On July 7, 2017, an Air Canada Airbus A320, being operated as Flight 759, on final approach to San Francisco International Airport, lined up with an occupied taxiway rather than the assigned Runway 28R. The A320 descended to 60 ft above the ground and initiated a go-around after overflying the first of four airliners waiting on the taxiway for takeoff clearance.
The U.S. National Transportation Safety Board (NTSB) determined that the probable cause of the incident was the flight crew’s misidentification of Taxiway C as the intended landing runway, which resulted from the crewmembers’ lack of awareness — “due to their ineffective review” of notice to airmen (NOTAM) information before the flight and during the approach briefing — that the parallel Runway 28L was closed.

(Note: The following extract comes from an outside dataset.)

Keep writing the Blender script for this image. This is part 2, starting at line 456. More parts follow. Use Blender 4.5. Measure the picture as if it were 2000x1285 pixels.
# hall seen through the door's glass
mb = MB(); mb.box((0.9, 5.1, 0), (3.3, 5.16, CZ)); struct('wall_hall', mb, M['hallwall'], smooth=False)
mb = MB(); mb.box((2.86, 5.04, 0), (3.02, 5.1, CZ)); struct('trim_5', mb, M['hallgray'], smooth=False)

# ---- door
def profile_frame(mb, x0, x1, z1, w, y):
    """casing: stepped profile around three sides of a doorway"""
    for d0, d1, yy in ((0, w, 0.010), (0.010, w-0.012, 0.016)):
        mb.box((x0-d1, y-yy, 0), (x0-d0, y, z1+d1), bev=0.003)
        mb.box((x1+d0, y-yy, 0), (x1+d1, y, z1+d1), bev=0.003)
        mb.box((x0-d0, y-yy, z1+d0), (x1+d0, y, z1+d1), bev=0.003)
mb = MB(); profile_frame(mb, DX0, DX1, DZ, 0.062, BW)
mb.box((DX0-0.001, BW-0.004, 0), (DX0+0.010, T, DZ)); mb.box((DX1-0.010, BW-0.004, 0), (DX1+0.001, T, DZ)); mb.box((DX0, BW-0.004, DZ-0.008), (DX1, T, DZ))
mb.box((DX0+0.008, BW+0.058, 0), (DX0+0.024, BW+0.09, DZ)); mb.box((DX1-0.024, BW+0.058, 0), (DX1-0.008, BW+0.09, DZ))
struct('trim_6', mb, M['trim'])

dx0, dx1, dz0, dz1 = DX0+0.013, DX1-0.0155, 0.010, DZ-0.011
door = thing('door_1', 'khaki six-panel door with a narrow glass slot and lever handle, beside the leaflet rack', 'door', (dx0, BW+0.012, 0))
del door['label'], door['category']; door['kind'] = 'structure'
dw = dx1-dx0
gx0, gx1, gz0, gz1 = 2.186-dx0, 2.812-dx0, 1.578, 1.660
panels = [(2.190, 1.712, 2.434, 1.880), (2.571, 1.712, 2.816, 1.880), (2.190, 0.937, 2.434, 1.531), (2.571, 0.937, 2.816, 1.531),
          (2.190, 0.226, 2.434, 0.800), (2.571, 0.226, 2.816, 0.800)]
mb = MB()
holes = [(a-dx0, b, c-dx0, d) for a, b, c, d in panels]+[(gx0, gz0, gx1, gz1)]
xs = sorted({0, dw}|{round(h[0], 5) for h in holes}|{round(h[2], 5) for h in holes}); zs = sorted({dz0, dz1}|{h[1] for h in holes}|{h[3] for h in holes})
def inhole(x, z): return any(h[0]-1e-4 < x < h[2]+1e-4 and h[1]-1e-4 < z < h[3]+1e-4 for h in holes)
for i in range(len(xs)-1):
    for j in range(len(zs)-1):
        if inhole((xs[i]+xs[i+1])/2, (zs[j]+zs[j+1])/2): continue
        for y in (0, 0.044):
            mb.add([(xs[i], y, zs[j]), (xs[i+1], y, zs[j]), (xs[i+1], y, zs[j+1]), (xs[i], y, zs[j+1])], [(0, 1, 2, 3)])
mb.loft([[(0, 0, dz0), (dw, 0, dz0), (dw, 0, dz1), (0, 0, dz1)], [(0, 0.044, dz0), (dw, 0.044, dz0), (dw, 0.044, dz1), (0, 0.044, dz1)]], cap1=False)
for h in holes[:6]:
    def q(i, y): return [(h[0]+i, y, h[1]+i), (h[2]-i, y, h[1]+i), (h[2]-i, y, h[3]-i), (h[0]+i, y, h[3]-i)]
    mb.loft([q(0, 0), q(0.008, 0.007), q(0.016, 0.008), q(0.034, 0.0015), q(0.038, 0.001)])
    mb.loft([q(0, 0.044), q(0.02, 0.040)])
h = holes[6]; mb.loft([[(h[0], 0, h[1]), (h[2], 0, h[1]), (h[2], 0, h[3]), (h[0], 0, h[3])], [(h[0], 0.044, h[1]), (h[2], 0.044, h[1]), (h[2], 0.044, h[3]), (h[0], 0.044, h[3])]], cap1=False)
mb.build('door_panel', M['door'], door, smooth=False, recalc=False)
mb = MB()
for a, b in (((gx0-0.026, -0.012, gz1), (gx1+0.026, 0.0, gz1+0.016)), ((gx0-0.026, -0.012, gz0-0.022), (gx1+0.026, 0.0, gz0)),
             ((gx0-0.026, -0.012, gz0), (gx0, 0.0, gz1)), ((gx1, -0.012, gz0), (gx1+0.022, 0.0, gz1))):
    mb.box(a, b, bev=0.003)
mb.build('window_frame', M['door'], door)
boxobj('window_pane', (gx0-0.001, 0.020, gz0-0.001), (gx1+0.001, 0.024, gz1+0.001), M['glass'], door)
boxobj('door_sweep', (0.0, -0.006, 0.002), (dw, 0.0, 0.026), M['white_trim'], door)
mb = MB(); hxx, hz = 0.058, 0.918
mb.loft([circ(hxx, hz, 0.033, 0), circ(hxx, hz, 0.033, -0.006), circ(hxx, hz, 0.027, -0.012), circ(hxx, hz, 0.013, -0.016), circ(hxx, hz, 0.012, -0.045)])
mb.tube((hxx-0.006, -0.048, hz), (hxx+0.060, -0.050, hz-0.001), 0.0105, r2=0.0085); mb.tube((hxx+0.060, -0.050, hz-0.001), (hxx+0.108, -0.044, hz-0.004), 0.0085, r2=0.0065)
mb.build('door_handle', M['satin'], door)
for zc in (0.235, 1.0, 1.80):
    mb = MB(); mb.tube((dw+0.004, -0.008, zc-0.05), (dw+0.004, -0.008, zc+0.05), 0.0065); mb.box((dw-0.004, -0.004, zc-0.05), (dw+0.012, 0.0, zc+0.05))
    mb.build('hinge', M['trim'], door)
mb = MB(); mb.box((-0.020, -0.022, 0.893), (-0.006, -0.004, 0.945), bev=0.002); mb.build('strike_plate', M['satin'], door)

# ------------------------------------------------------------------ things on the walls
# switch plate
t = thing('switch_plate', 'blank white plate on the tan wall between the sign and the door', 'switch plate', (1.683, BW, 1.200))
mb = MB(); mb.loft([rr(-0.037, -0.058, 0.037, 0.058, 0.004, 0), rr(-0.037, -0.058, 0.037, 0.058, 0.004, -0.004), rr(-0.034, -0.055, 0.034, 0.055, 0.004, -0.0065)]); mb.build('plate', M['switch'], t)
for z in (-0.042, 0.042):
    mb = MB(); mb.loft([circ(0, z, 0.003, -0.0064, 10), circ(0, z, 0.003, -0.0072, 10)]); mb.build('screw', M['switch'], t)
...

Contributing to the incident, NTSB said, were the crew’s failure to tune the instrument landing system frequency for backup lateral guidance, expectation bias, fatigue, breakdown in crew resource management and the airline’s ineffective presentation of approach procedure and NOTAM information.
In its findings, NTSB said that although the NOTAM about the Runway 28L closure appeared in the flight release and the aircraft communication addressing and reporting system message that were provided to the flight crew, the “presentation of the information did not effectively convey the importance of the runway closure information and promote flight crew review and retention.”
At a meeting to determine the probable cause of the near miss, NTSB Chair Robert Sumwalt underscored the point even further, by referring to NOTAMs as “just a bunch of garbage that nobody pays any attention to.” This characterization resonates with many crewmembers, and his sentiments about the usefulness of NOTAMs in their current form are worth considering and acting upon.
The investigation resulted in several safety recommendations, including that the U.S. Federal Aviation Administration (FAA) establish a group of human factors experts to review existing methods for presenting flight operations information to pilots, creating and publishing guidance on best practices to organize, prioritize and present this information in a manner that optimizes pilot review and retention of relevant information, and that the FAA work with air carriers and service providers to implement solutions that are aligned with the guidance.
As NTSB and others have said, the way in which information is presented can have a significant effect on how information is reviewed and retained. More relevant information may be missed when it is presented with less relevant information. In his concurring statement on the Air Canada investigation, NTSB Vice Chair Bruce Landsberg said the current NOTAM and preflight information system “lays an impossibly heavy burden on individual pilots, crews and dispatchers to sort through literally dozens of irrelevant items to find the critical or merely important ones. When one is invariably missed, and a violation or incident occurs, the pilot is blamed for not finding the needle in the haystack!”
FAA is working on NOTAM issues and has established a task force to address stakeholder concerns. This issue has been around for a long time without satisfactory resolution. We urge FAA and other stakeholders to act to accelerate improvements to the NOTAM system to ensure that pilots have the accurate and concise information they need to safely operate their aircraft in an increasingly complex environment.